Variance would still exist but wouldn’t be bad UX, because variance scales with target time just the same, e.g. right now there’s 13.5% chance of waiting 20+ minutes and 5% chance of waiting 30+ minutes
This will drop to 2 minutes and 3 minutes which is still fast. Outliers of 4+ minutes would be extremely rare, 0.5% of the time
I added a game version where you can set target time and test your confirmation luck against generated durations: Block Interval Game (Simulated)
I did, and I liked it, however it’s really just hiding faster blocks (with the same variance) under the hood + adding uncle branches merging system to alleviate impact of orphans with 12s block time.

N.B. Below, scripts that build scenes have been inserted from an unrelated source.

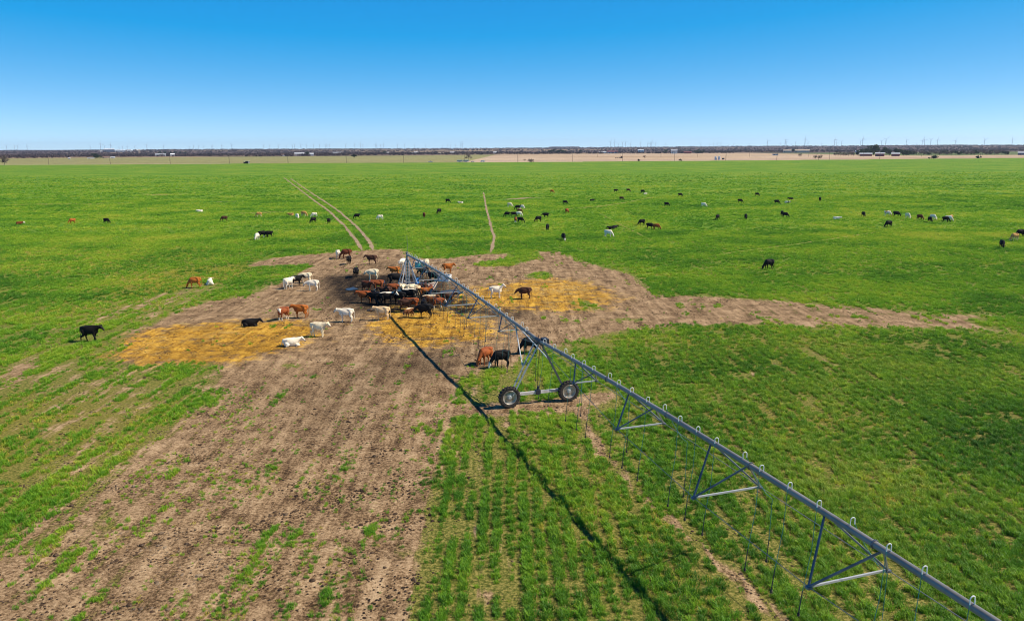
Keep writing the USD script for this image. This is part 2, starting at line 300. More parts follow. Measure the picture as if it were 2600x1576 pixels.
usdkit.material(stage, '/World/Looks/field_ground', n, l, surface='p.BSDF')
ground = obj('ground', (np.stack([vx, vy, vz], 1), quads), 'field_ground', smooth=True, kind='structure', label='green wheat pasture with a wide trampled bare dirt patch', category='ground')
for nm_, v_ in (('dirt', vd), ('straw', vs), ('yellow', vyl), ('mud', vm), ('far', far), ('lush', np.clip((vy - 45) / 130, 0.0, 1))): primvar(ground, nm_, v_)
primvar(ground, 'tone', tone, color=True)

# ------------------------------------------------------------------ grass, straw and clods (uncountable: instancers of kind stuff)
rng = np.random.default_rng(7)

def blades(count, spread, hmin, hmax, width, lean, seed, flat=False):
    r = np.random.default_rng(seed); V, F = [], []
    for _ in range(count):
        a, d = r.uniform(0, 2 * math.pi), spread * math.sqrt(r.uniform())
        c = np.array([d * math.cos(a), d * math.sin(a), -0.01])
        h, az_, ln = r.uniform(hmin, hmax), r.uniform(0, 2 * math.pi), r.uniform(0.3, 1.0) * lean
        dirv = np.array([math.cos(az_), math.sin(az_), 0]); side = np.array([-math.sin(az_), math.cos(az_), 0]) * width * r.uniform(0.7, 1.2) / 2
        p1 = c + dirv * ln * h * 0.35 + [0, 0, h * 0.6]; p2 = c + dirv * ln * h + [0, 0, h * (1 - 0.25 * ln)]
        k = len(V); V += [c - side, c + side, p1 - side * 0.8, p1 + side * 0.8, p2]
        F += [[k, k + 1, k + 3], [k, k + 3, k + 2], [k + 2, k + 3, k + 4]]
    return trimesh.Trimesh(np.array(V), np.array(F), process=False)

def blade_mat(name, ramp, trans=0.35, big=0.09):
    """Leaf colour varies from plant to plant and over the field."""
    usdkit.material(stage, f'/World/Looks/{name}', {
        'g': ('geometry', {}), 'o': ('object_info', {}), 'n': ('noise_texture', {'scale': big, 'detail': 4}), 'm0': ('mix_float', {'fac': 0.5}), 'n2': ('noise_texture', {'scale': 0.017, 'detail': 6, 'roughness': 0.62}), 'st': ('map_range', {'from_min': 0.3, 'from_max': 0.7, 'to_min': 0.0, 'to_max': 1.0}), 'm': ('mix_float', {'fac': 0.74}),
        'r': ('rgb_ramp', {'ramp': ramp}), 'd': ('diffuse_bsdf', {}), 't': ('translucent_bsdf', {}), 'mx': ('mix_closure', {'fac': trans}),
        'gl': ('glossy_bsdf', {'roughness': 0.45, 'color': (0.6, 0.6, 0.6)}), 'mg': ('mix_closure', {'fac': 0.025})},
        [('g.position', 'n.vector'), ('o.random', 'm.a'), ('g.position', 'n2.vector'), ('n.fac', 'm0.a'), ('n2.fac', 'm0.b'), ('m0.result', 'st.value'), ('st.result', 'm.b'), ('m.result', 'r.fac'), ('r.color', 'd.color'), ('r.color', 't.color'), ('d.BSDF', 'mx.closure1'), ('t.BSDF', 'mx.closure2'),
         ('mx.closure', 'mg.closure1'), ('gl.BSDF', 'mg.closure2')], surface='mg.closure')
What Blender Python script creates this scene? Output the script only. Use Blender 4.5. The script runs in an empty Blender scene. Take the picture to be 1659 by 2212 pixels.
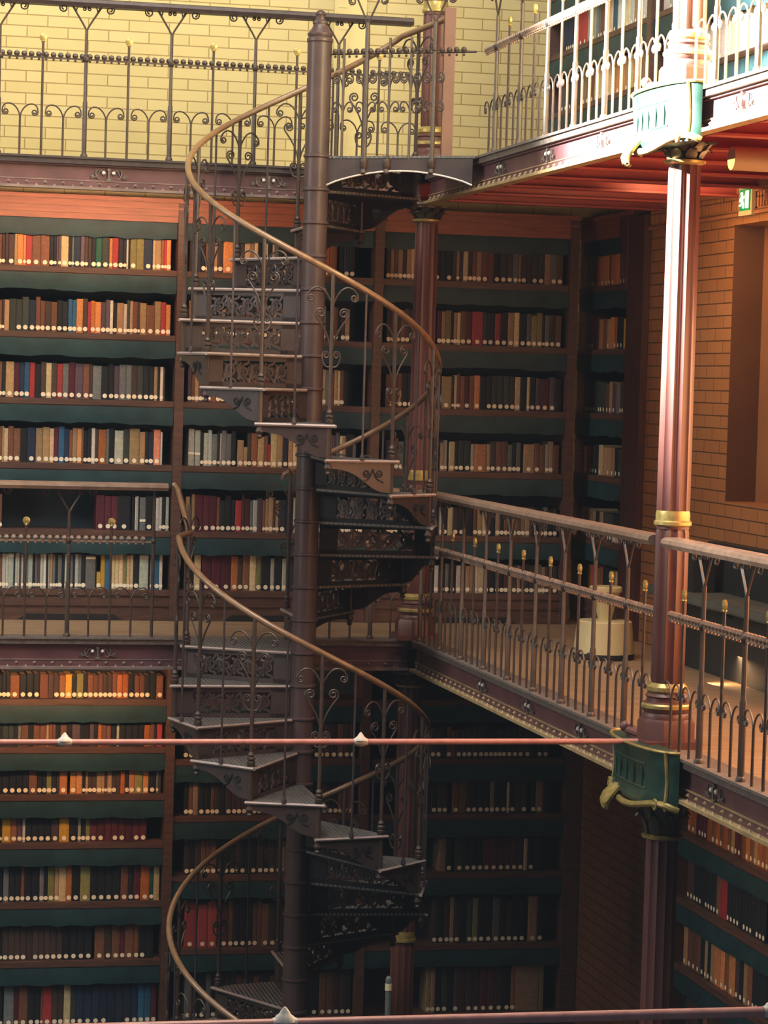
import bpy, math, random
from math import sin, cos, pi, radians, sqrt, atan2
from mathutils import Vector, Matrix
random.seed(7)
SC = bpy.context.scene
COL = SC.collection
# ------------------------------------------------------------------ camera
F = 5738.77
YAW, PITCH, ROLL = radians(12.6512), radians(-2.7395), radians(1.6383)
EYE = Vector((0, 0, 1.4508))
FW = Vector((sin(YAW)*cos(PITCH), cos(YAW)*cos(PITCH), sin(PITCH)))
_r = FW.cross(Vector((0, 0, 1))).normalized(); _u = _r.cross(FW)
RT = cos(ROLL)*_r + sin(ROLL)*_u
UP = -sin(ROLL)*_r + cos(ROLL)*_u
def on_plane(px, py, ax, val):
    d = FW + RT*((px-829.5)/F) - UP*((py-1106)/F)
    return EYE + d*((val-EYE[ax])/d[ax])
def project(p):
    d = Vector(p)-EYE; dd = d.dot(FW)
    return 829.5+F*d.dot(RT)/dd, 1106-F*d.dot(UP)/dd, dd
cd = bpy.data.cameras.new('camera'); cam = bpy.data.objects.new('camera', cd); COL.objects.link(cam)
cd.sensor_fit = 'VERTICAL'; cd.sensor_height = 36; cd.lens = F/2212*36; cd.clip_end = 200
m = Matrix((RT, UP, -FW)).transposed().to_4x4(); m.translation = EYE
cam.matrix_world = m; SC.camera = cam
# ------------------------------------------------------------------ dimensions
XR, YB, H = 3.478, 14.744, 2.66          # gallery edges, storey height
YS, XW = 15.8, 4.85                      # bookcase fronts: back wall, right wall
YU = 16.15                               # upper back wall
SX, SY = 2.72, 14.0                      # staircase axis
RISE = H/15
# ------------------------------------------------------------------ materials
def lin(h):
    if isinstance(h, str):
        h = h.lstrip('#'); h = [int(h[i:i+2], 16)/255 for i in (0, 2, 4)]
    return tuple(c/12.92 if c <= .04045 else ((c+.055)/1.055)**2.4 for c in h) + (1,)
MATS = {}
def mat(name, col, rough=.55, metal=0, var=.25, scale=12, spec=.5, bump=0, stretch=None, emit=None):
    m = bpy.data.materials.new(name); m.use_nodes = True; nt = m.node_tree; n = nt.nodes; L = nt.links
    b = n['Principled BSDF']; b.inputs['Roughness'].default_value = rough; b.inputs['Metallic'].default_value = metal
    b.inputs['Specular IOR Level'].default_value = spec
    c = lin(col)
    tc = n.new('ShaderNodeTexCoord'); nz = n.new('ShaderNodeTexNoise'); nz.inputs['Scale'].default_value = scale
    nz.inputs['Detail'].default_value = 5
    if stretch:
        mp = n.new('ShaderNodeMapping'); mp.inputs['Scale'].default_value = stretch
        L.new(tc.outputs['Object'], mp.inputs[0]); L.new(mp.outputs[0], nz.inputs[0])
    else: L.new(tc.outputs['Object'], nz.inputs[0])
    rp = n.new('ShaderNodeValToRGB')
    rp.color_ramp.elements[0].position = .3; rp.color_ramp.elements[1].position = .7
    rp.color_ramp.elements[0].color = tuple(x*(1-var) for x in c[:3])+(1,)
    rp.color_ramp.elements[1].color = tuple(min(1, x*(1+var)) for x in c[:3])+(1,)
    L.new(nz.outputs['Fac'], rp.inputs[0]); L.new(rp.outputs[0], b.inputs['Base Color'])
    if bump:
        bp = n.new('ShaderNodeBump'); bp.inputs['Strength'].default_value = bump; bp.inputs['Distance'].default_value = .01
        L.new(nz.outputs['Fac'], bp.inputs['Height']); L.new(bp.outputs[0], b.inputs['Normal'])
    if emit:
        b.inputs['Emission Color'].default_value = lin(emit[0]); b.inputs['Emission Strength'].default_value = emit[1]
    MATS[name] = m; return m
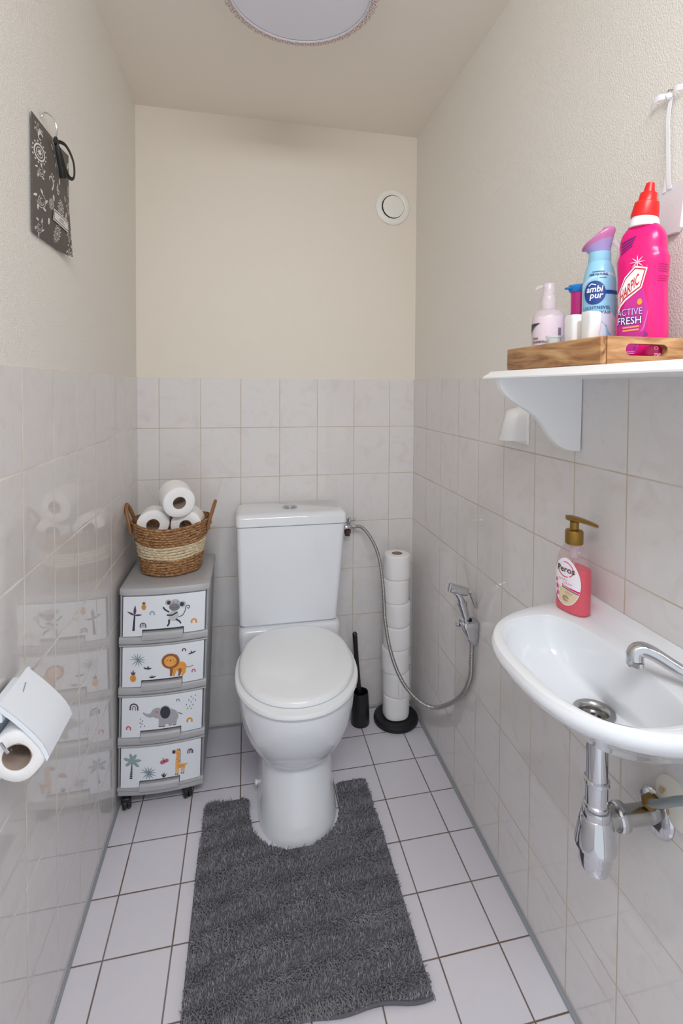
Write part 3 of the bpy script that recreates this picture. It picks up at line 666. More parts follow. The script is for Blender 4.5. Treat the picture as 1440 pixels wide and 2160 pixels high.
def inner(z, cx, hf, hb, hy, bk=36, n=73, cy=None):
    cy = SC-.006+(-1.291-SC+.008)*(1-max(0, (hf-.026)/.1005)) if hf < .1265 else SC-.006
    fr_ = []; m1 = n-bk; ex = .97-.25*min(1, hf/.11)
    for j in range(m1):
        a = -PI/2+PI*j/(m1-1); c, s_ = math.cos(a), math.sin(a); fr_.append((cx-hf*abs(c)**ex, cy+hy*abs(s_)**ex*(1 if s_ > 0 else -1), z))
    bc = []
    for k in range(bk):
        a = PI/2+PI*(k+1)/(bk+1); c, s_ = math.cos(a), math.sin(a); bc.append((cx+hb*abs(c)**.78, cy+hy*abs(s_)**.78*(1 if s_ > 0 else -1), z))
    return fr_+bc
O_ = [(.772, .050, .125), (.777, .080, .148), (.790, .106, .168), (.810, .130, .189), (.828, .150, .208), (.842, .166, .225), (.852, .1785, .2395), (.861, .1895, .2520), (.870, .1985, .2632), (.879, .2052, .2714), (.887, .2085, .2755), (.894, .2088, .2757), (.8995, .2068, .2735), (.9025, .2055, .2720), (.9040, .2030, .2690)]
I_ = [(.9040, .965, .1245, .0615, .1665), (.9022, .9655, .1215, .0590, .1640), (.8985, .966, .1195, .0565, .1635), (.891, .9665, .1165, .0535, .1605), (.878, .967, .1125, .050, .156), (.862, .968, .1065, .046, .149), (.846, .9695, .0985, .0415, .138), (.831, .971, .086, .0375, .120), (.819, .973, .069, .0365, .096), (.810, .975, .052, .0355, .070), (.8055, .9765, .040, .0345, .047), (.8040, .9775, .033, .0325, .034), (.8000, .978, .026, .026, .026), (.785, .978, .023, .023, .023)]
dense = lambda L, k=3: [tuple(map(float, p)) for p in smoothpath(L, k)]
R = [outer(*p) for p in dense(O_)]+[inner(*p) for p in dense(I_)]
# keep the loft on the back side in step with the deck ledge
b.rings(R, M['porcelain'], True, True)
ups = []
for y in np.linspace(SC-SH*.985, SC+SH*.985, 31):
    e = math.sqrt(max(0, 1-((y-SC)/SH)**2)); h = .024*min(1, e*3.2)
    ups.append([(W-.001, y, .895), (W-.035*min(1, e*2), y, .9035), (W-.024*min(1, e*2), y, .9035+h*.12), (W-.014*min(1, e*2), y, .904+h*.6), (W-.008, y, .904+h), (W-.001, y, .905+h)])
b.rings(ups, M['porcelain'])
b.build('basin', t, angle=60)
DX, DY, DZ = .978, -1.291, .8052
b = MB(); fr = frame((DX, DY, DZ), (0, 0, 1)); b.lathe([(.0335, -.001), (.0335, .001), (.031, .0025), (.025, .002), (.0225, .000), (.0208, -.004), (.0200, -.010), (.0005, -.011)], M['steel'], fr, 44, cap0=False)
for k in range(6):
    a = k*PI/3; b.lathe([(.0042, -.0104), (.0001, -.0103)], M['dark_hole'], frame((DX+.0115*math.cos(a), DY+.0115*math.sin(a), DZ), (0, 0, 1)), 14)
b.build('drain', t, label='steel drain with round holes')
# tap
t = thing('tap', 'chrome basin tap with curved spout reaching over the bowl', 'tap', (1.062, -1.452, .9))
b = MB(); b.lathe([(.022, 0), (.022, .004), (.016, .010), (.0140, .014), (.0140, .030), (.012, .040), (.006, .044)], M['chrome'], frame((1.062, -1.452, .9035), (0, 0, 1)), 32); b.build('body', t)
b = MB(); sp = smoothpath([(1.060, -1.445, .919), (1.044, -1.412, .926), (1.026, -1.395, .937), (1.010, -1.382, .947), (.999, -1.3735, .951), (.991, -1.369, .9485), (.987, -1.368, .941), (.9865, -1.369, .934)], 6)
b.tube(sp, [.0090+.0038*min(1, (i/(len(sp)-1))**1.5*1.25) for i in range(len(sp))], M['chrome'], 24); b.lathe([(.0112, -.007), (.0128, -.005), (.0128, .002), (.011, .003)], M['chrome'], frame((.9864, -1.369, .932), (.15, -.05, 1)), 24); b.build('spout', t)
b = MB(); b.lathe([(.008, 0), (.008, .006), (.016, .010), (.017, .024), (.012, .030)], M['chrome'], frame((1.062, -1.452, .946), (0, 0, 1)), 8); b.build('handle', t)
# bottle trap
t = thing('bottle_trap', 'chrome bottle trap hanging under the washbasin', 'drain trap', (DX, DY, .7)); fr = frame((DX+.008, DY, 0), (0, 0, 1))
b = MB(); b.lathe([(.020, .782), (.020, .760), (.0172, .758), (.0172, .683)], M['chrome'], fr, 36); b.lathe([(.0185, .690), (.0205, .688), (.0205, .683), (.0185, .681)], M['chrome'], fr, 36)
b.lathe([(.0180, .682), (.0180, .648), (.0200, .646), (.0200, .640)], M['chrome'], fr, 36); b.build('down_pipe', t)
b = MB(); b.lathe([(.0165, .642), (.0225, .640), (.0235, .632), (.0225, .626), (.0245, .624), (.0275, .612), (.0335, .580), (.0335, .574), (.0275, .573)], M['chrome'], fr, 44); b.build('collar', t)
b = MB(); b.lathe([(.0275, .578), (.0272, .560), (.0262, .545), (.0225, .533), (.014, .527), (.005, .526)], M['chrome'], fr, 44); b.build('bottle_cup', t)
b = MB(); ax = (1, -.085, .02); af = frame((DX+.02, DY, .615), ax, (0, 0, 1))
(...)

Basically it pretends a “pack” of sub-blocks is 1 block so the 1 block (of 10 minutes) seemingly has reduced variance.
With simply reducing to 1-min target time anyone requiring 10-conf (10 minutes target wait) will also see reduced variance.
We could also soft-fork faster blocks, so non-upgraded software would still see 10-min blocks, but with less variance.
I now think we don’t need it, it would add complexity and we can get good enough improvement without it.
You can’t remove variance from a random process, it always exist in the smallest amount of work that gets recognized. You can only bundle these smaller works and pretend the bundle is 1 unit.